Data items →
--------------------
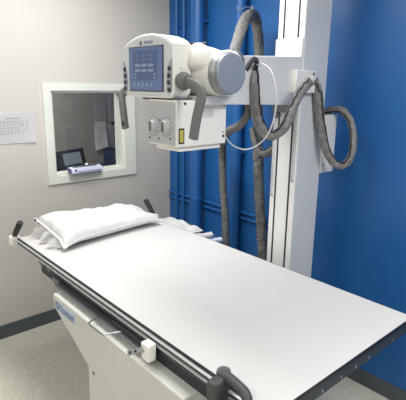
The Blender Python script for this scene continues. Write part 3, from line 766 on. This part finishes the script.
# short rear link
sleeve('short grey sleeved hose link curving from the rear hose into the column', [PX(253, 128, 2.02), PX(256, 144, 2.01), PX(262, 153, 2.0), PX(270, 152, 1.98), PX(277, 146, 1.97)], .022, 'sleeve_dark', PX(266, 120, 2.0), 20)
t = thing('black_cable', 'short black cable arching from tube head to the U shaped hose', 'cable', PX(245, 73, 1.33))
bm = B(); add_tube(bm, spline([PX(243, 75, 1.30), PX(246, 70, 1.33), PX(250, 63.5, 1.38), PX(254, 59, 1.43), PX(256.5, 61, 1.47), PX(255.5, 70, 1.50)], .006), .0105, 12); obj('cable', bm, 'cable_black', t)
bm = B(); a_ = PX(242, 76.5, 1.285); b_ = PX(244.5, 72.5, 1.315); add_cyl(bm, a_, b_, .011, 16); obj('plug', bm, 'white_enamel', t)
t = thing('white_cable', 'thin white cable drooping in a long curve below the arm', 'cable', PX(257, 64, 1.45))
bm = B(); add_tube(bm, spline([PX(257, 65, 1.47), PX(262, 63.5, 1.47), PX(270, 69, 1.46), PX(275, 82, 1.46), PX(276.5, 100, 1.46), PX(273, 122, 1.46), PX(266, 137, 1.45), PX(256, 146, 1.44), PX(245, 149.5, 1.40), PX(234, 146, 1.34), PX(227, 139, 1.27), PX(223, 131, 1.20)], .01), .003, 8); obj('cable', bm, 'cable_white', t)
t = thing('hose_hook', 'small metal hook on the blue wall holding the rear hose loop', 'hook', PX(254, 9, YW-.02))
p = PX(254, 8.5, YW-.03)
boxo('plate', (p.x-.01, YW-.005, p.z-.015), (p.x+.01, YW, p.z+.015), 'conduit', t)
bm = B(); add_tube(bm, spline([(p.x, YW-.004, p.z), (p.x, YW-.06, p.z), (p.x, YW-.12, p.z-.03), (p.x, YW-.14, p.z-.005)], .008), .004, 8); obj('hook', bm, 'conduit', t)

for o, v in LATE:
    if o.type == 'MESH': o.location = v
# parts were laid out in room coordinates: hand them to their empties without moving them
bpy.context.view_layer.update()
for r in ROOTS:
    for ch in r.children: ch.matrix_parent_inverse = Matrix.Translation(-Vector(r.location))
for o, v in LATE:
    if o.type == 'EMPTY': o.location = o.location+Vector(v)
--------------------
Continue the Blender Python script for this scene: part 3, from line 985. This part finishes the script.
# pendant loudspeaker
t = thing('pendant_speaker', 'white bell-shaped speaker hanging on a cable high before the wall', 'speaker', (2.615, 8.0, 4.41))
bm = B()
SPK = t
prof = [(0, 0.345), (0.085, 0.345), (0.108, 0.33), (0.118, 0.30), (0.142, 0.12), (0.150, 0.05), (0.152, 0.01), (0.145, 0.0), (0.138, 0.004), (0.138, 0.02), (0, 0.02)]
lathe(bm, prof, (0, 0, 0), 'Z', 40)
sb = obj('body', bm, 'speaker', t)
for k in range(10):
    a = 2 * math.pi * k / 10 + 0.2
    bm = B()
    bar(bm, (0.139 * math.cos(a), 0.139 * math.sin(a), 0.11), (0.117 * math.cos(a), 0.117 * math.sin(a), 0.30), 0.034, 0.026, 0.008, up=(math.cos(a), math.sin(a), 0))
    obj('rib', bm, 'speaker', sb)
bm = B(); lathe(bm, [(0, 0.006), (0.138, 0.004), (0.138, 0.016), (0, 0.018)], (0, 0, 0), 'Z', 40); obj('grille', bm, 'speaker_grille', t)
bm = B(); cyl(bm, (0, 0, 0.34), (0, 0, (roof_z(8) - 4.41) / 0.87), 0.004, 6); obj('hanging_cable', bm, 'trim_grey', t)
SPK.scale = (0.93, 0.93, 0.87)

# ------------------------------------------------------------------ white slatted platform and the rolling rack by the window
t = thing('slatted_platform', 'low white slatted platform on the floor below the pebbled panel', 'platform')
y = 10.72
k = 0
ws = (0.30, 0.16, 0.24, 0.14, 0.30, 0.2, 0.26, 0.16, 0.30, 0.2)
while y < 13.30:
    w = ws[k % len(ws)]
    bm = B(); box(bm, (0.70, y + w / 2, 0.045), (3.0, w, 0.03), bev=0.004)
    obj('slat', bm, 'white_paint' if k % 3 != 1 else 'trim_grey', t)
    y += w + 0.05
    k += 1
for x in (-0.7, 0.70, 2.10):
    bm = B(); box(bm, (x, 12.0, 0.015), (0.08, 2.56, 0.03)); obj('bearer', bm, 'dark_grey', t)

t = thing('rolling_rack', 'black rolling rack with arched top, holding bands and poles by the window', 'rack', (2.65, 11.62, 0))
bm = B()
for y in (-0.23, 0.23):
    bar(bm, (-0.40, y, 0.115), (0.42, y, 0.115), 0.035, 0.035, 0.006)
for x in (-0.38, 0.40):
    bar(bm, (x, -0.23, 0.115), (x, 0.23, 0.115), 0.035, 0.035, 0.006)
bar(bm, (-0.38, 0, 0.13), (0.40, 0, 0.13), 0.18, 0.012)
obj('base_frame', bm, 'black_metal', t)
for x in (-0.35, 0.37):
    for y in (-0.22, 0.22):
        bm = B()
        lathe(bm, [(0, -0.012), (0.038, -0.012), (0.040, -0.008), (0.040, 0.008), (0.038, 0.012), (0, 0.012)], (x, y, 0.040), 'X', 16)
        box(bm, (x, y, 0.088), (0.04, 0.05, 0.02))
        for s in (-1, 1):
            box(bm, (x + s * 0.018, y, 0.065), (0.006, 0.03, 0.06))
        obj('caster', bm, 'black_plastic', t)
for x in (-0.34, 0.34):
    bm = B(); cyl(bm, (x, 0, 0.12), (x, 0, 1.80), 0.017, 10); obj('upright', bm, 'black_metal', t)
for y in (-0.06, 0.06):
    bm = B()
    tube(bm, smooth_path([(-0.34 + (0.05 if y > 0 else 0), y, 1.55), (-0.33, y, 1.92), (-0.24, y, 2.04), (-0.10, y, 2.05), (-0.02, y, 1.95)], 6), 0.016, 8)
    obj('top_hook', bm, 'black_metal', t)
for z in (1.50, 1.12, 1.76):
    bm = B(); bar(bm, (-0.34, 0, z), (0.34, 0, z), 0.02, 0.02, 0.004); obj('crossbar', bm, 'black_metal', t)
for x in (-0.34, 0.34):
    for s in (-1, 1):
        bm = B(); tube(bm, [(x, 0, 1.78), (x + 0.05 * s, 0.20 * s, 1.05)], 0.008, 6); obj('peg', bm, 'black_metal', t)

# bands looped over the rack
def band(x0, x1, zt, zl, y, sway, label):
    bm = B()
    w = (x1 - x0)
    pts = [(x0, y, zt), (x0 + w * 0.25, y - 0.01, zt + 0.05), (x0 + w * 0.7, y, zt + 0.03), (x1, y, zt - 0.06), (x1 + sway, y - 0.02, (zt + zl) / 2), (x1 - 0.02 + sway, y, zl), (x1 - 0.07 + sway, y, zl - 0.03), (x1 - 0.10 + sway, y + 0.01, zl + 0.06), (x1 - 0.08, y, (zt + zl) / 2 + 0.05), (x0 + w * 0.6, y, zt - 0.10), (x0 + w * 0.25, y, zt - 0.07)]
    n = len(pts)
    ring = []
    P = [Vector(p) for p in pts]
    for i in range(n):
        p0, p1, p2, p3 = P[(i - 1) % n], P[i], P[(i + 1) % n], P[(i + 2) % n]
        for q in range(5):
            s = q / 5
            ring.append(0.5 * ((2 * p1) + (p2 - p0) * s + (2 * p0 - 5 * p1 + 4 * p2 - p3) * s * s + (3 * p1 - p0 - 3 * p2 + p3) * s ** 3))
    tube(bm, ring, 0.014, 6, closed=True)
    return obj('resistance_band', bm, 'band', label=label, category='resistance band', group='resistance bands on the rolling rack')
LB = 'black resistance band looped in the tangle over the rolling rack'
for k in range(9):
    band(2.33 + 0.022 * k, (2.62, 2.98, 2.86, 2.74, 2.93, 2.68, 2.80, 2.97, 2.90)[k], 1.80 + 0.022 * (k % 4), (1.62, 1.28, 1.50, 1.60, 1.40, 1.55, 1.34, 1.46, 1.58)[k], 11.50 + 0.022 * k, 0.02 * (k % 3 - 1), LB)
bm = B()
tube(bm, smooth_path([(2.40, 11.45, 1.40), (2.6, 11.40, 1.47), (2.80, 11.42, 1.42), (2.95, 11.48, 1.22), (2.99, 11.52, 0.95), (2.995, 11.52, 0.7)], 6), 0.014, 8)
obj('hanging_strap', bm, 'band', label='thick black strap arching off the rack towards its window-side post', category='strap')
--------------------
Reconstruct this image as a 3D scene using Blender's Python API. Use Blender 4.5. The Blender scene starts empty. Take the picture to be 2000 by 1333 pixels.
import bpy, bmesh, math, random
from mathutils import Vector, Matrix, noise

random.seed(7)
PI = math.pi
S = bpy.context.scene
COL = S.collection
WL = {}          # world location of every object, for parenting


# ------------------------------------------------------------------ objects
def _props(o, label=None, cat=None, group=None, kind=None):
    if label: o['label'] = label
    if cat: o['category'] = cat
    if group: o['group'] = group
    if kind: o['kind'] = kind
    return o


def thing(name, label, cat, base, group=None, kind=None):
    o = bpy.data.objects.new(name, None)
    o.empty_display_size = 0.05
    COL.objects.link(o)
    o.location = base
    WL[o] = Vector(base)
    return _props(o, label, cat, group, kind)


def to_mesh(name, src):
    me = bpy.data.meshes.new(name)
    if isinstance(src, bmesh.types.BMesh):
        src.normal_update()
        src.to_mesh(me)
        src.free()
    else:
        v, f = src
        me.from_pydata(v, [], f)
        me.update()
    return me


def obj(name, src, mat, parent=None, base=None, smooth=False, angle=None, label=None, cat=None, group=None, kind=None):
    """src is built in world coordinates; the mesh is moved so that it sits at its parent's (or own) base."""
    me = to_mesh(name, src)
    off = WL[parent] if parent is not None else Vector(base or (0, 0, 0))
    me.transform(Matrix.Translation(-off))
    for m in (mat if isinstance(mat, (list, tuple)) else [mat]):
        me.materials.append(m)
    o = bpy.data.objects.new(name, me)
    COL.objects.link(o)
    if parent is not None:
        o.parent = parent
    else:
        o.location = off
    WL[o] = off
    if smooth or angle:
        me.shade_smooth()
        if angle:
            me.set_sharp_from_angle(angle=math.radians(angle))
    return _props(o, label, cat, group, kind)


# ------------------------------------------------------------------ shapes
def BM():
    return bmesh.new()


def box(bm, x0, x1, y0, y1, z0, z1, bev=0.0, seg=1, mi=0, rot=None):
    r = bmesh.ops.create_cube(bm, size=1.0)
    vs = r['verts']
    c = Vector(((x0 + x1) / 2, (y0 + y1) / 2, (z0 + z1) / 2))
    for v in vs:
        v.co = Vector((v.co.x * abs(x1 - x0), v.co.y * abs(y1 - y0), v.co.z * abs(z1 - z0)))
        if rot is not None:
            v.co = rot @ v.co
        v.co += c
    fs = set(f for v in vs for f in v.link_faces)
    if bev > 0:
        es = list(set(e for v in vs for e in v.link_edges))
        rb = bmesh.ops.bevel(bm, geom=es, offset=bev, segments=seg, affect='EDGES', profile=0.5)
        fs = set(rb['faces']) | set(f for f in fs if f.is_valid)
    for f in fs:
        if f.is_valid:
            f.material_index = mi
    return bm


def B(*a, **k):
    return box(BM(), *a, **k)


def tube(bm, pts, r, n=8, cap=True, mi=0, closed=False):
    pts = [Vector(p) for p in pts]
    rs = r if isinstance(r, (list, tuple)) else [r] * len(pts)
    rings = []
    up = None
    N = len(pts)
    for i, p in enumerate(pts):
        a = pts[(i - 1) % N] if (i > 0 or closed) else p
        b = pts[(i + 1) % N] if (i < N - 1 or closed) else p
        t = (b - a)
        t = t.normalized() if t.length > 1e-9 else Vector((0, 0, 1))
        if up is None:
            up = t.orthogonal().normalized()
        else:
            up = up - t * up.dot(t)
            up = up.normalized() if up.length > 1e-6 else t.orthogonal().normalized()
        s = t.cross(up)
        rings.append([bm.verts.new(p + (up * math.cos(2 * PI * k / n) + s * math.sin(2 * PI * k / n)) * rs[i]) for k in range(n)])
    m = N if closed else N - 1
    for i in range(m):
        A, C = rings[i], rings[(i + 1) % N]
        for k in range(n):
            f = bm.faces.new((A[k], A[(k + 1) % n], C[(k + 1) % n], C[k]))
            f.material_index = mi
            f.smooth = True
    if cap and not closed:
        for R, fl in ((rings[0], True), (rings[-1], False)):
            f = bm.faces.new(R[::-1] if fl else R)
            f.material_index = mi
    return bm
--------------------
Exercise aim →
Emit only the lines from the one containing "The Blender Python script for this scene continues." through the one containing "# short rear link", copied exactly.

Problem solution →
The Blender Python script for this scene continues. Write part 3, from line 766 on. This part finishes the script.
# short rear link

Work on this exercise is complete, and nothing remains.